Peça 5 – a contagem regressiva
É evidente que o governo está fragilizado e batendo cabeça. Não
colou a tentativa de apresentar como vitória a aprovação do arcabouço fiscal.
Mas é evidente, também, que nenhum governo vai para o matadouro
sem reagir. Em algum momento será necessário uma freada de arrumação com Lula
interrompendo sua ofensiva internacional, voltando-se para o dia a dia político
e articulando as armas de que dispõem a Presidência.
Há um conjunto de instrumentos para enfrentar a crise, e que
passam ao largo do arcabouço fiscal, como o poder de fogo dos bancos públicos,
os projetos da Petrobras, os estímulos fiscais a novos investimentos.

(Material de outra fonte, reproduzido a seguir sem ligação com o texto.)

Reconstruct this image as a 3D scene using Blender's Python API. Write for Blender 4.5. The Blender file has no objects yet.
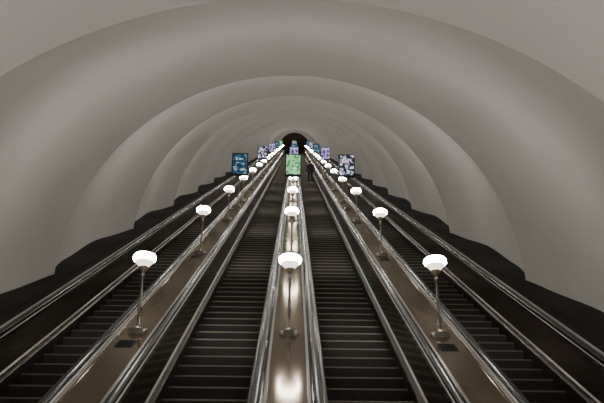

A questão é o tempo político e a disposição política de Lula de
sair da cartilha liberal – algo que só ocorreu nos dois primeiros governos
devido à crise mundial de 2008.
Na sua volta ao
poder, em 1950, Getúlio Vargas não demonstrava mais o tirocínio político e a
energia do período anterior. Conspiravam contra o novo quadro político,
diferente do seu período de liderança, a própria idade e o clima anticorrupção
pesado, que precede os grandes golpes.
As constantes
viagens internacionais de Lula são relevantes para a recolocação do país na
geopolítica internacional e para a atração futura de investimentos. Mas a
grande batalha é aqui e agora. E tem-se uma correlação de forças fortemente
desfavorável.
Que estratégia
adotará? Nunca a habilidade política de Lula será colocada tanto à prova. Mesmo
sabendo-se que no fim do túnel tem um bolsonarismo aguardando a presa.